Son ascension politique commence avec un mouvement social au sein de l’éducation nationale.
Il plaide notamment la nationalisation des ressources, l’aide pour les plus précaires, et une réforme législative globale, estimant la dernière constitution en date de 1993 comme largement défavorable à la population, creusant les inégalités dans un pays particulièrement pauvre.
Sa destitution pour « incapacité morale », a été diffusée en direct à la télévision, approuvée par 101 parlementaires dont 80 de l’opposition sur 130 pour “conspiration et rébellion ».
Les accusations de corruption à son encontre paraissent cependant hypocrites alors que 60 parlementaires du congrès sont actuellement poursuivis et font l’objet d’une investigation pénale et fiscale (source France Info).

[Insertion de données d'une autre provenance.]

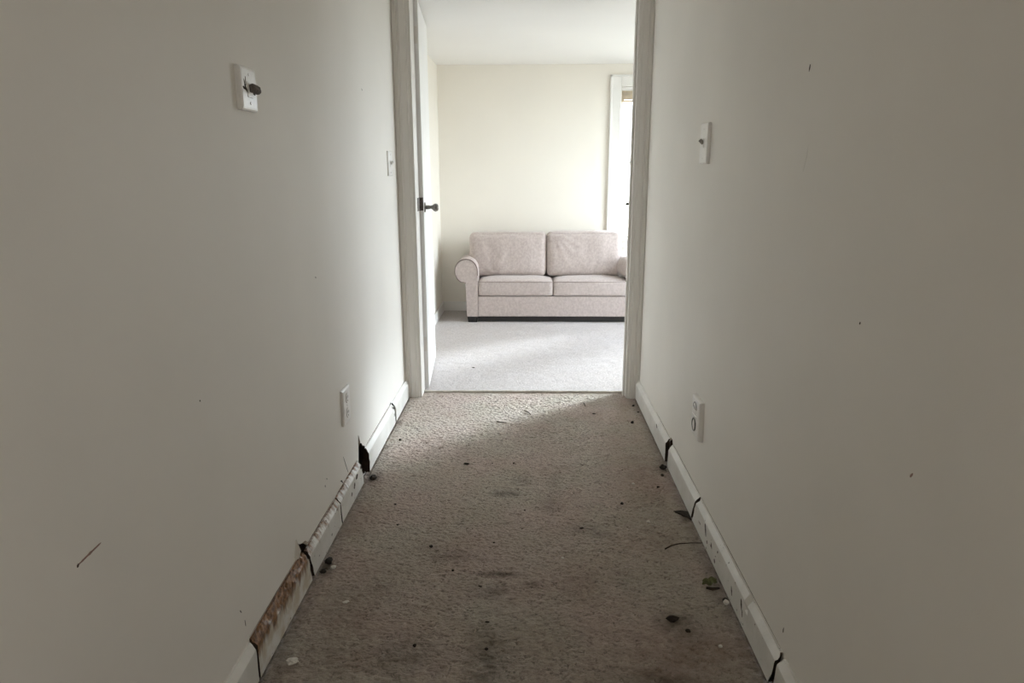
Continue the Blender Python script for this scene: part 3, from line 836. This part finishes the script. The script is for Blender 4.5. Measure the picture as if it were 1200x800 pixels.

Cette procédure a déjà permis la démission des deux anciens présidents de droite Martín Vizcarra, puis Pedro Pablo Kuczynski en 2018 et 2020.
Si la corruption est à l’échelle de toute la classe politique un fléau endémique, il est important de préciser que la marge de manœuvre du président pour lutter contre la corruption et mettre en place sa politique sociale est largement restreinte par le congrès.
Une fois encore, comme dans toute l’Amérique du Sud, nous assistons à une polarisation entre gauche anti-impérialiste et libéralisme, sur fond d’influence américaine.
Un récent sondage réalisé en Novembre fait état d’un mécontentement et d’un rejet massif de la part des péruviens à l’encontre de la politique du congrès, partagé par plus de 86% de la population. (source Le Temps)
Si l’impérialisme américain se réjouit de la décision du congrès, l’ancien président bénéficie visiblement d’un soutien très fort notamment chez les communautés indigènes et les classes populaires.